It's no mystery why U.S. retailers are expanding into Canada. The economy here is relatively strong, consumers are in relatively good shape (despite nagging debt levels), and our retail space is still relatively new territory for all but a handful of U.S. store operators. Canada offers these retailers a nearby market where there's room to grow - something that's become harder to accomplish within the confines of the crowded and economically strapped U.S. market.

"It's a reflection of the U.S. being over-saturated with retail," said Travis Williams, retail analyst at Stephens Inc. in Little Rock, Ark.

As many of these companies introduce themselves to Canadian consumers, they will also be raising the profile of their names to a different kind of buyer - the Canadian investor.
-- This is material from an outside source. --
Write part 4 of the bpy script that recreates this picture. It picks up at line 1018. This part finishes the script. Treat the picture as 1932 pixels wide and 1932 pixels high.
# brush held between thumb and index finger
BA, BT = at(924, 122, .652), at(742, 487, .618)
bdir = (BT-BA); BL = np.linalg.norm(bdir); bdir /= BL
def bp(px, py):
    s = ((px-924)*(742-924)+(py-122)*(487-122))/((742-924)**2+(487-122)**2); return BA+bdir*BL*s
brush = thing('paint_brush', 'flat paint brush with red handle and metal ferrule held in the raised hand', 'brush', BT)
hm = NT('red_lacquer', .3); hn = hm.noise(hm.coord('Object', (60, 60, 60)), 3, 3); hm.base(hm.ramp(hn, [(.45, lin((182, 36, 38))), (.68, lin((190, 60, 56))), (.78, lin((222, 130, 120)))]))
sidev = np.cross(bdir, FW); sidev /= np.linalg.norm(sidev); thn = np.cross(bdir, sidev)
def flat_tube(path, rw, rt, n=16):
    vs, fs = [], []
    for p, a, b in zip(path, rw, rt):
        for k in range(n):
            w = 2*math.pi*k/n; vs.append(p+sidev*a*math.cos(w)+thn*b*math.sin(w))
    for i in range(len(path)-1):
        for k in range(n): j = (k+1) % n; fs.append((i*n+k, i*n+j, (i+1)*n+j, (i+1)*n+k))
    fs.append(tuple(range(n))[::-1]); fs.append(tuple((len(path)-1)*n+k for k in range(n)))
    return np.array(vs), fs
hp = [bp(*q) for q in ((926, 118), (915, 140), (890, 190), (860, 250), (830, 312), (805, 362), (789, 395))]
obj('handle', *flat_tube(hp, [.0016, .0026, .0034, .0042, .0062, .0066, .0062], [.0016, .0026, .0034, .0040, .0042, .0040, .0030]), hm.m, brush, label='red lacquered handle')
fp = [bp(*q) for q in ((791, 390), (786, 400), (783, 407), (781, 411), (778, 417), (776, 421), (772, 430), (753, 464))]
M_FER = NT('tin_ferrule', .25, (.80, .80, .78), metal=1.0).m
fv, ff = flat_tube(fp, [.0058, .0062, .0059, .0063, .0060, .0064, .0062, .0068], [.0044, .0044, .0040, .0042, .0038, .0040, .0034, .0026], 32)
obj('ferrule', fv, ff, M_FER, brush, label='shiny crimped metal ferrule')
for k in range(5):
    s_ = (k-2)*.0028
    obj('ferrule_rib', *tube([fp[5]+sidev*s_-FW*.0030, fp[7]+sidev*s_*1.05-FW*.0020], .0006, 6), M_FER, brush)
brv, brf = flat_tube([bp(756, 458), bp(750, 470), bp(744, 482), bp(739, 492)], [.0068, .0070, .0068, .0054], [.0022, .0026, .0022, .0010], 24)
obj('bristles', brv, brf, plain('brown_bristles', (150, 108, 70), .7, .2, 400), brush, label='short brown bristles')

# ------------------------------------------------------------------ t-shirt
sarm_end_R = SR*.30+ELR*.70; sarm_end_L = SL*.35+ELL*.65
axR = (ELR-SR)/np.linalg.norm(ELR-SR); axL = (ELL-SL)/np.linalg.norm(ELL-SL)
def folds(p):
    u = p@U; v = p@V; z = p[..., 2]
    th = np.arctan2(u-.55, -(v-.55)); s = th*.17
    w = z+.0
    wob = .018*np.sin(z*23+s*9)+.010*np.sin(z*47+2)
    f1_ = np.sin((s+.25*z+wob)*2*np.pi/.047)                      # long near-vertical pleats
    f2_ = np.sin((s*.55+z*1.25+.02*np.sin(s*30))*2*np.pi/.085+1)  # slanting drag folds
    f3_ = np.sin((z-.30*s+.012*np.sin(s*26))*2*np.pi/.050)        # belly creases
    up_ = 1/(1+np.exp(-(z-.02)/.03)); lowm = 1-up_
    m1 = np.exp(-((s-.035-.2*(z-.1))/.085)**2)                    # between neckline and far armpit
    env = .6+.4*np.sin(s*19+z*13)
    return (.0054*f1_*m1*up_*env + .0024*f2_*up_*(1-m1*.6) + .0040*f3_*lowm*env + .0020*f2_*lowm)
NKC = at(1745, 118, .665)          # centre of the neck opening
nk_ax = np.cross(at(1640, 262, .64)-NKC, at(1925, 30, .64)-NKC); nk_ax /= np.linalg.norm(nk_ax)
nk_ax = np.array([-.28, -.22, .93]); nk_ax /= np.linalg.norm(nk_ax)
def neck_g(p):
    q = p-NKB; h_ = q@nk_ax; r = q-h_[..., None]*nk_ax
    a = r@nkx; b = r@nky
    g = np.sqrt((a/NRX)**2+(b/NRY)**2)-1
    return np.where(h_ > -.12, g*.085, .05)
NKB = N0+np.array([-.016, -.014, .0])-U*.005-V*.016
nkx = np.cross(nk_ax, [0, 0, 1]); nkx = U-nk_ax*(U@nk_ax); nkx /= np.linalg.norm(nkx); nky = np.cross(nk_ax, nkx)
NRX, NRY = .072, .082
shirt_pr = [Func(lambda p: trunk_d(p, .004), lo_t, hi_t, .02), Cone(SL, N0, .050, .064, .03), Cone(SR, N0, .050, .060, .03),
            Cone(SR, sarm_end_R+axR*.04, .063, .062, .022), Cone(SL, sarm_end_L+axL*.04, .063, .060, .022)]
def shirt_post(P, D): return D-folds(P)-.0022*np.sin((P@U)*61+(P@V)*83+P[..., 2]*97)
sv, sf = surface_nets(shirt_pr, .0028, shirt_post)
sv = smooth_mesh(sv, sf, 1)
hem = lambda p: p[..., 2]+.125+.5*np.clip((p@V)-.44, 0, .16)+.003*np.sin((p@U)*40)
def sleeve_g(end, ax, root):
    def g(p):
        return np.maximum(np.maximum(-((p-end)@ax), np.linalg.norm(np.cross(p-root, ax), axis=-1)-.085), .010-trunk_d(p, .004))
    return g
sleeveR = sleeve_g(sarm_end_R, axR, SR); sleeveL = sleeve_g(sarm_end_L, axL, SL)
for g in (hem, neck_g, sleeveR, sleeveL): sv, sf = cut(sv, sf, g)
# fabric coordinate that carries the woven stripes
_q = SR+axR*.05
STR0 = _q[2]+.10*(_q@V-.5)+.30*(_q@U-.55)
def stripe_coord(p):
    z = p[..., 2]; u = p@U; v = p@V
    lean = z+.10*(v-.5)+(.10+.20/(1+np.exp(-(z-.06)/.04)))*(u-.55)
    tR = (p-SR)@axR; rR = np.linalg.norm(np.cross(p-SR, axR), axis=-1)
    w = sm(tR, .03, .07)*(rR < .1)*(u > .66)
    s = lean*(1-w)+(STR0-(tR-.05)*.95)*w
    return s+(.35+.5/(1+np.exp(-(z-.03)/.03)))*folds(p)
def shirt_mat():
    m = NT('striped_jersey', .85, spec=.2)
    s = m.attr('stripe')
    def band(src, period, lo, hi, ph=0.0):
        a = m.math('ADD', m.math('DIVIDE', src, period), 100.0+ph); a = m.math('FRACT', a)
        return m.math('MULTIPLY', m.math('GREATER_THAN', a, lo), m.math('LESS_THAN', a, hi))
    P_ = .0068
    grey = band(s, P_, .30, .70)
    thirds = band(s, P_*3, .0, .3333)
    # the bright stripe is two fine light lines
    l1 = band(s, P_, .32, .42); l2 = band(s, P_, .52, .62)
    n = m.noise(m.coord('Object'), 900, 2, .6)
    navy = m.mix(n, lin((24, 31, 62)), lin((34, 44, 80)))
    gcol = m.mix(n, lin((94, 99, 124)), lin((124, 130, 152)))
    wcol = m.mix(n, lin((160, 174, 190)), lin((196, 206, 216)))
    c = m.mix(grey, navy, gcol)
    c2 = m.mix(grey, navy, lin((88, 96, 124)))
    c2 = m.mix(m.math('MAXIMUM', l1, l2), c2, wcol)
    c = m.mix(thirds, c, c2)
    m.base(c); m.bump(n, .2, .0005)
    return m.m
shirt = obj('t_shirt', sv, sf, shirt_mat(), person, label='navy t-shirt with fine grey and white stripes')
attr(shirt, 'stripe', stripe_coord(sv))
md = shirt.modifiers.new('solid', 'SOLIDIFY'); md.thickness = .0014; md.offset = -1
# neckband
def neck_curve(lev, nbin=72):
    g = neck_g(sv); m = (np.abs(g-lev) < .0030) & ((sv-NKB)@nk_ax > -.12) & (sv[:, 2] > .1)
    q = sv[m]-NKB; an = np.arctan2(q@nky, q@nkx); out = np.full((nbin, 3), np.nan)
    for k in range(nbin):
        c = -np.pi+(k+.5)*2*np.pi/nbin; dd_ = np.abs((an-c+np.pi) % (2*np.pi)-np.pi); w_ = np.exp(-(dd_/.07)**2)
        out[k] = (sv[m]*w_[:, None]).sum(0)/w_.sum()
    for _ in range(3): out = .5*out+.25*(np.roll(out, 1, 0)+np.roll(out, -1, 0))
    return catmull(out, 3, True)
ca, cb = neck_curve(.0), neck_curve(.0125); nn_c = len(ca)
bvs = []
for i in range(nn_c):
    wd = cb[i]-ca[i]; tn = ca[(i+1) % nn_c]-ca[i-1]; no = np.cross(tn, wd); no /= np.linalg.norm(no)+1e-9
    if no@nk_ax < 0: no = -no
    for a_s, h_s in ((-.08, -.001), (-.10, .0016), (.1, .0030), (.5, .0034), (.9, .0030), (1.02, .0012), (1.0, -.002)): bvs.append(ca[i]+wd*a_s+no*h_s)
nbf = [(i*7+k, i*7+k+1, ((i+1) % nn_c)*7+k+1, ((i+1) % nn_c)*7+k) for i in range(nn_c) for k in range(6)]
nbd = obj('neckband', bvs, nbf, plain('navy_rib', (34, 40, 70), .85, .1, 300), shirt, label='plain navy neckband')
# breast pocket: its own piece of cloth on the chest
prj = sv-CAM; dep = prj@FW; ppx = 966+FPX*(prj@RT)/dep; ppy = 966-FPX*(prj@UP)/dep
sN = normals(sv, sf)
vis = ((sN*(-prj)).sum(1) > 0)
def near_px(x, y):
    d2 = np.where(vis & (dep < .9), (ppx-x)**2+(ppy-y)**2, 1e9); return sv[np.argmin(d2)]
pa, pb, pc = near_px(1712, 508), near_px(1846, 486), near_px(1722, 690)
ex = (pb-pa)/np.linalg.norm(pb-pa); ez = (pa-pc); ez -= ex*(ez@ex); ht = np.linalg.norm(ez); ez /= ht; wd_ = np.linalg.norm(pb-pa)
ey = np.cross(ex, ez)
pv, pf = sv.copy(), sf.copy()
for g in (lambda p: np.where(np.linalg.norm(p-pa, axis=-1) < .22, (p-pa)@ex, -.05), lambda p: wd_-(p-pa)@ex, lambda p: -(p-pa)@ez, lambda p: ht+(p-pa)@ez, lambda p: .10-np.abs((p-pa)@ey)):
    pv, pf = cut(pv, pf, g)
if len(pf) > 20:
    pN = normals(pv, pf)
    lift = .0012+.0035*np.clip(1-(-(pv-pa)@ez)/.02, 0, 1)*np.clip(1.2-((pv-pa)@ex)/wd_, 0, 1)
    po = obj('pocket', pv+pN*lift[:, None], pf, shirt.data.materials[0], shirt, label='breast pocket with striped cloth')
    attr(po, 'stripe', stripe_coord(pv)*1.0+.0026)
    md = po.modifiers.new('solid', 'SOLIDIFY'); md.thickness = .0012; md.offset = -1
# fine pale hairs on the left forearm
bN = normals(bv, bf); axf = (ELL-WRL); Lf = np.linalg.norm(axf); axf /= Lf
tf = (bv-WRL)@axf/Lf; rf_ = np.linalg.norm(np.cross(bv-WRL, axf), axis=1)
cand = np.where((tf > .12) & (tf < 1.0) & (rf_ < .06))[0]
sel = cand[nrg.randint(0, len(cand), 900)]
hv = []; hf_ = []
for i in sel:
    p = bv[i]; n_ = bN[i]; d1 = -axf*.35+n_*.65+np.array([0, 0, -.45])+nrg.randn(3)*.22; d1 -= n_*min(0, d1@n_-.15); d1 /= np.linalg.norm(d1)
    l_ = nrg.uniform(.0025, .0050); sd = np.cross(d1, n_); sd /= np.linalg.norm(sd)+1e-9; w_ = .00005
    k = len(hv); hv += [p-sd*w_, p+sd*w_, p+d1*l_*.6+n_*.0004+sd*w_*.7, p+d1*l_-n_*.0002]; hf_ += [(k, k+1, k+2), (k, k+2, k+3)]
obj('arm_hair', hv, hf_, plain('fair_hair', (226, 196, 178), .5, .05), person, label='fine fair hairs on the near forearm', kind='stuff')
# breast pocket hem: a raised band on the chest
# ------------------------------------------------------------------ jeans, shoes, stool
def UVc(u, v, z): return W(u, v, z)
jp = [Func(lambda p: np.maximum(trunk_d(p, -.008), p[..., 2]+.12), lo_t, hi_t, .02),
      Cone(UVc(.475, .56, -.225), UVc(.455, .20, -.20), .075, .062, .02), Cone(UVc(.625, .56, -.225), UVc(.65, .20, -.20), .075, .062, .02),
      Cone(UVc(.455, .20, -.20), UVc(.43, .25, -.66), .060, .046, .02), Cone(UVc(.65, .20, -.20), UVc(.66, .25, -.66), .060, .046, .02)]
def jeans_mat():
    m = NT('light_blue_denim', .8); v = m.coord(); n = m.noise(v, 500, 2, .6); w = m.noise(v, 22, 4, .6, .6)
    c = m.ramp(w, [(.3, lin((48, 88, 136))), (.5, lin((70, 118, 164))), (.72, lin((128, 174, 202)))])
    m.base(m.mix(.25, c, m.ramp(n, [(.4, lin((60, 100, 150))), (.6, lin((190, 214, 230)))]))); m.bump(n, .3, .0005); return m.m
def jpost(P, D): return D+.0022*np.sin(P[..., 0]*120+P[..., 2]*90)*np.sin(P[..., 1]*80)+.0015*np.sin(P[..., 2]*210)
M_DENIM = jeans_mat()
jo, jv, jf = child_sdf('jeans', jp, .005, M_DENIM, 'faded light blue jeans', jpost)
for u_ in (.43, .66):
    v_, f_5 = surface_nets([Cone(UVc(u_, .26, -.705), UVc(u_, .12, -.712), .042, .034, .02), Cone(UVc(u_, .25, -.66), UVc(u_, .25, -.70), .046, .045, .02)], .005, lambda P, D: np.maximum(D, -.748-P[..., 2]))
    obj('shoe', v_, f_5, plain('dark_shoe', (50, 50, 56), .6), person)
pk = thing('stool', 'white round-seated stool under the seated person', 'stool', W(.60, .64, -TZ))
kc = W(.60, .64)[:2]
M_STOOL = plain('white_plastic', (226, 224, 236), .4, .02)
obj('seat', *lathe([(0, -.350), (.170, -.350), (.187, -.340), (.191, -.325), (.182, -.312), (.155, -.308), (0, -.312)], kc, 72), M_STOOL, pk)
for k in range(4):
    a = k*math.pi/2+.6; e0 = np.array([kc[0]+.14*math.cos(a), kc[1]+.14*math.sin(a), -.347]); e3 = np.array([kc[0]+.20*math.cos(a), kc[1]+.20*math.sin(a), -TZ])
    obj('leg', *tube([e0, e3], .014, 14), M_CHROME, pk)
As we will soon be able to shop at their stores, we decided to do a little window-shopping of their stocks, to see if we could spot anything we like.

Target Corp.

Number of stores: 1,750 Market capitalization: $38.8-billion (U.S.) Stock price (Jan. 31 close): $54.83 One-year price change: +6.9% Forward 12-month P/E*: 14.0x

Target, the Minneapolis-based department store chain, recently inked a $1.8-billion deal to buy up the leases for up to 220 Zellers locations.

Target's stock is rated a "buy" by 21 of the 27 analysts who cover it, according to a Bloomberg survey. Analysts like the stock's valuation and the company's strong cash-flow generation relative to its peers.

"We think the stock is attractively valued," said analyst Colin McGranahan of Sanford C. Bernstein & Co. in New York, who calculates the stock is trading at a modest 12.5 times his 2011 earnings forecasts.

Analysts also like Target's prospects for going head-to-head in Canada with Wal-Mart Stores Inc.

"We believe that [Target]will be a more formidable competitor to [Wal-Mart] than Zellers, which was notorious for poor execution," said Janney Capital Markets analyst David Strasser in a recent report.

Target's move into Canada represents its first expansion outside the U.S. - which suggests it may have more upside than Wal-Mart to grow internationally.

Wal-Mart Stores Inc.

Number of stores: 8,800 Market capitalization: $199.7-billion (U.S.) Stock price (Jan. 31 close): $56.07 One-year price change: +4.9% Forward 12-month P/E*: 13.8x

Wal-Mart is already well-known in this country, with 323 Canadian stores. The Bentonville, Ark. giant announced plans last week to open 40 more super-centres this year.

Analysts polled by Bloomberg are generally positive on the stock, with 23 out of 34 rating it a "buy". Only one analyst has a "sell" on the stock. They feel the bargain chain is positioned to perform well in the early stages of the expected U.S. jobs recovery, and they like its exposure to non-U.S. markets, which account for almost one-third of its sales.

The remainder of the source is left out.